Wソックス左腕、背面キャッチ→“グラブごとトス” 機転利かせて美技完成
「切り替えて」美技、敗戦悔やむも「クールなプレーだった」
ホワイトソックスのデレク・ホランド投手が16日(日本時間17日)の本拠地マリナーズ戦で機転を利かせた“グラブごとトス”を見せ、美技を完成させた。
今季18試合目の先発マウンドに上がった左腕は、3回まで無失点の好投。しかし、5点リードで迎えた4回に“試練”が訪れた。先頭の強打者カノに2ストライクから3球目のスライダーを捉えられ、痛烈なピッチャーゴロに。背後にグラブを出して鮮やかにキャッチしたが、ここで問題が発生した。
ボールがグラブに挟まり、抜けない。ただ、ホランドの切り替えは早かった。一塁方向に走り出しながら、ファーストのアブレイユに合図し、グラブごと“送球”。アブレイユはこれを大事そうに両手で抱え込んだ。グラブは壊れてしまったため、交換することになったが、しっかりとアウトを取った。

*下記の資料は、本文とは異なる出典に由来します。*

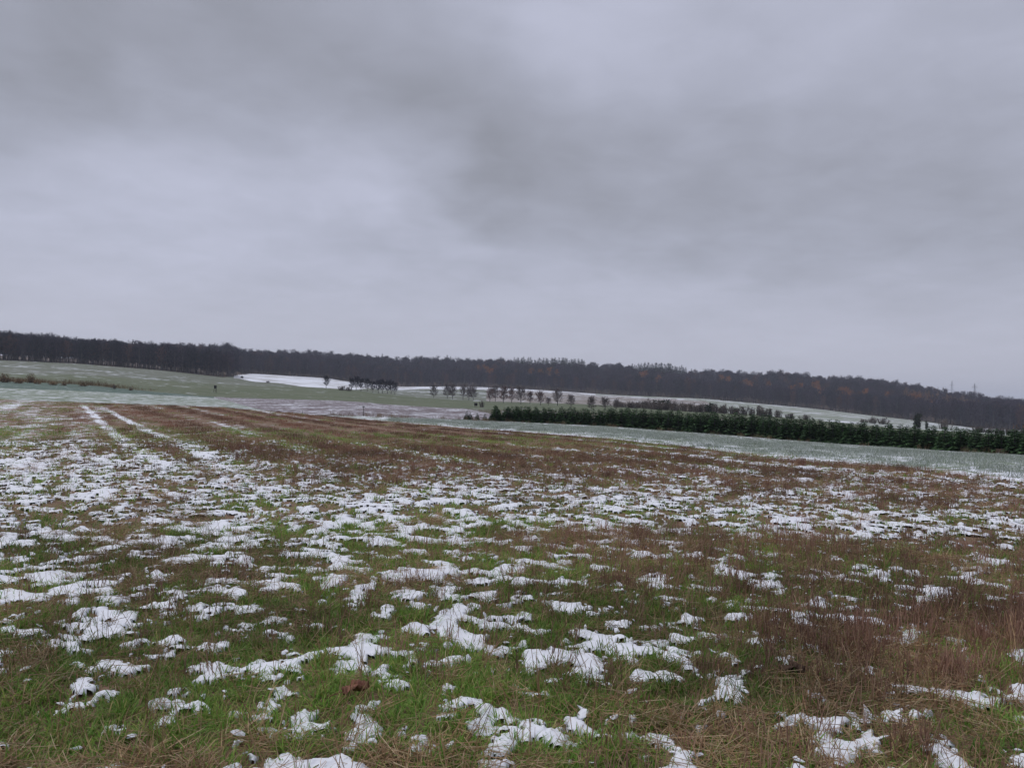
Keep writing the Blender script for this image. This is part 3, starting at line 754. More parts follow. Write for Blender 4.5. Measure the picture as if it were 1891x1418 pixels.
def spruce(seed, h, rad, whorls=11, per=9, wd=.22, droop=.25, top=.06):
    """conifer: trunk and whorls of flat drooping sprays"""
    r_ = random.Random(seed); wood, crown = MB(), MB()
    wood.tube([(0, 0, -.1*h*.3), (0, 0, h*.5), (0, 0, h*.97)], [h*.02, h*.012, h*.002], 5)
    for k in range(whorls):
        t_ = top+(1-top)*(k/(whorls-1))**1.05          # 0 at the top
        zc_ = h*(1-t_*.95); L0 = rad*(.12+.88*t_)*r_.uniform(.85, 1.12)
        n = max(5, int(per*(.55+.45*t_)))
        for j_ in range(n):
            a = 6.283*j_/n+r_.uniform(-.35, .35)+k; L = L0*r_.uniform(.72, 1.15)
            up = .45-.75*t_+r_.uniform(-.15, .15)
            dv = np.array([math.cos(a), math.sin(a), up]); sd_ = np.array([-math.sin(a), math.cos(a), 0])
            zb = zc_+r_.uniform(-.03, .03)*h
            p0 = np.array([0, 0, zb]); p1 = p0+dv*L*.55; p2 = p0+dv*L+np.array([0, 0, -droop*L*.4])
            ww = L*wd*r_.uniform(.8, 1.3)
            crown.add([tuple(p0), tuple(p1-sd_*ww), tuple(p2), tuple(p1+sd_*ww)], [(0, 1, 2), (0, 2, 3)])
            for s_ in (-1, 1):
                q = p0+dv*L*r_.uniform(.3, .6); e_ = q+(dv*.55+sd_*s_*.7)*L*.45+np.array([0, 0, r_.uniform(-.22, .10)*L])
                crown.add([tuple(q), tuple(q+dv*L*.22+np.array([0, 0, .06*L])), tuple(e_)], [(0, 1, 2)])
            q = p0+dv*L*r_.uniform(.35, .75)
            crown.add([tuple(q-dv*L*.18), tuple(q+dv*L*.2), tuple(q+np.array([0, 0, -.28*L])+dv*L*.1)], [(0, 1, 2)])
    return wood, crown
def bush(seed, h, rad, n=160, tw=.03, stems=9, leaf=0.0):
    """many-stemmed shrub: stems fanning from the ground, and twigs or leaves"""
    r_ = random.Random(seed); wood, crown = MB(), MB()
    ends = []
    for k in range(stems):
        a = r_.uniform(0, 6.283); o = r_.uniform(.05, .9)*rad
        p0 = np.array([math.cos(a)*o*.7, math.sin(a)*o*.7, -.05]); hh = h*r_.uniform(.55, 1)*(1-.5*(o/rad)**2)
        p1 = p0+np.array([math.cos(a)*o*.2, math.sin(a)*o*.2, hh*.55]); p2 = np.array([math.cos(a)*o+r_.gauss(0, .1)*rad, math.sin(a)*o+r_.gauss(0, .1)*rad, hh])
        wood.tube([p0, p1, p2], [tw*.9, tw*.6, tw*.2], 3); ends.append((p0, p1, p2))
    for i in range(n):
        p0, p1, p2 = r_.choice(ends); t_ = r_.uniform(.03, 1); q = p0*(1-t_)**2+2*p1*t_*(1-t_)+p2*t_*t_
        d3 = np.array([r_.gauss(0, .8), r_.gauss(0, .8), r_.gauss(.5, .5)]); d3 /= np.linalg.norm(d3)
        L = h*r_.uniform(.12, .32)
        if leaf and r_.random() < .8:
            c = q+d3*L*.8; u = np.array([r_.gauss(0, 1), r_.gauss(0, 1), r_.gauss(0, 1)]); u /= np.linalg.norm(u); v_ = np.cross(u, d3); s_ = leaf*r_.uniform(.6, 1.3)
            crown.add([tuple(c-u*s_), tuple(c+v_*s_*.7), tuple(c+u*s_), tuple(c-v_*s_*.7)], [(0, 1, 2, 3)])
        else: crown.sliver(q, q+d3*L, tw*.9)
    return wood, crown
def tree_thing(name, wood, crown, mw, mc, label, cat, group=None, trunk='trunk', cr='crown'):
    o = empty(name); tag(o, label, cat, group)
    wood.build(trunk, mw, o); crown.build(cr, mc, o)
    return o
class Kind:
    """a kind of tree: meshes shared by all its individuals"""
    def __init__(s, name, wood, crown, mw, mc, h, trunk='trunk', cr='crown'):
        s.name, s.h, s.tn, s.cn = name, h, trunk, cr
        s.wm = wood.mesh(trunk, [mw]); s.cm = crown.mesh(cr, [mc])
    def at(s, loc, hgt, rz, label, cat, group=None, wide=1.0, tilt=0.0):
        o = empty(s.name, loc, rz); k = hgt/s.h; o.scale = (k*wide, k*wide, k); o.rotation_euler = (random.gauss(0, tilt), random.gauss(0, tilt), rz)
        tag(o, label, cat, group)
        link(bpy.data.objects.new(s.tn, s.wm), o); link(bpy.data.objects.new(s.cn, s.cm), o)
        return o

# woods: trees at the edge one by one, the mass behind them as one wood
FOREST = [bare_tree(700+i, 20, 4.4+.6*(i % 3), (.10, .22, .14, .26, .12)[i], 30, .20, 5, 5, .24) for i in range(5)]
forest_kinds = [Kind('bare_beech', wd_, cr_, M_bark, (M_twig, M_twig, M_twigdark, M_twigred, M_twig)[i], 20) for i, (wd_, cr_) in enumerate(FOREST)]
def merged(pairs):
    res = []
    for wd_, cr_, ci in pairs:
        mb = MB(); mb.v = list(wd_.v)+list(cr_.v); mb.h = list(wd_.h)+list(cr_.h)
        o = len(wd_.v); mb.f = list(wd_.f)+[tuple(o+i for i in f) for f in cr_.f]; mb.m = [0]*len(wd_.f)+[ci]*len(cr_.f)
        res.append(mb)
    return res
wood_protos = merged([(w_, c_, (1, 1, 2, 3, 1)[i]) for i, (w_, c_) in enumerate(FOREST)])
def pix_az(px): return math.atan((px-CX)/F)
def wood_points(px0, px1, dfun, depth, step, dref):
    """trees of a wood: a front row along the edge, the rest strewn behind it"""
    a0, a1 = pix_az(px0), pix_az(px1); P = []
    a = a0
    while a < a1:
        dd = float(dfun(a))+rng.uniform(-2.5, 3.5); P.append((dd*math.sin(a), dd*math.cos(a), dd, 0)); a += step*rng.uniform(.55, 1.45)/dref
    n = int((a1-a0)*dref*depth/step**2)
    A = a0+(a1-a0)*rng.random(n); Dd = np.array([float(dfun(q)) for q in A])+3+depth*rng.random(n)**1.15
    P += list(zip(Dd*np.sin(A), Dd*np.cos(A), Dd, np.ones(n)))
    return np.array(P)
# left wood
P = wood_points(-260, 437, lambda a: 566 if a < pix_az(425) else 566+(a-pix_az(425))*9000, 90, 5.2, 600)
front = (P[:, 3] == 0) & (P[:, 0] > -420)
for x, y, dd, k in P[front]:
    kd = forest_kinds[rng.integers(0, 5)]
    kd.at((x, y, hz1(x, y)-.2), rng.uniform(15.5, 19.5), rng.uniform(0, 6.28), 'bare dark tree at the edge of the wood on the pasture slope', 'tree', 'trees at the edge of the pasture wood')
Q_ = P[~front]; z = height(Q_[:, 0], Q_[:, 1]); n = len(Q_)
WM = [M_bark, M_twig, M_twigdark, M_twigred]
scatter('forest', wood_protos, WM, np.stack([Q_[:, 0], Q_[:, 1], z-.2], 1), np.stack([np.zeros(n), np.zeros(n), rng.random(n)*6.28], 1), (.70+.34*fbm(Q_[:, 0]*.025, Q_[:, 1]*.025, 3))*rng.uniform(.9, 1.08, n), rng.choice([0, 1, 2, 2, 2, 4], n), rng.random(n),
        'mass of bare trees on the pasture slope', 'wood')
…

地元テレビ局「WLS」の解説者は、「カノはアンラッキーでした。ホランドは簡単に(一塁ベース方向に)半分程度まで行き、グラブごと一塁に投げました」と笑いながら説明。ヒットになってもおかしくない打球だったが、素早い反応を見せた後、咄嗟の機転で阻止した左腕を称えた。
もっとも、ホランドはこの回後続の打者に打たれて1点を失うと、5回にも4失点して同点に追いつかれ、さらに6回には勝ち越されて6回途中6失点(自責5)で降板となった。チームも延長10回の熱戦の末に6-7で敗戦。それだけに、試合後にはMLB公式サイトの取材に対して「(グラブは)壊れていた。だから切り替えたよ。クールなプレーだったけど、勝てるかどうかが心配だった。特にカノのような選手に対してこんなプレーが出来ればクールだ。でも、最も大切なのは勝つことだった。それが今日は出来なかった」と振り返っている。
カブスの左腕レスターは一昨年、昨年と2年連続で同じような出来事に見舞われながらアウトに仕留めているが、ホランドは「実はこれまでにこんなプレーをしたことはなかった」という。初のアクシデントにしっかり対応したことになるが、白星にはつなげられず。悔いの残る投球となってしまったようだ。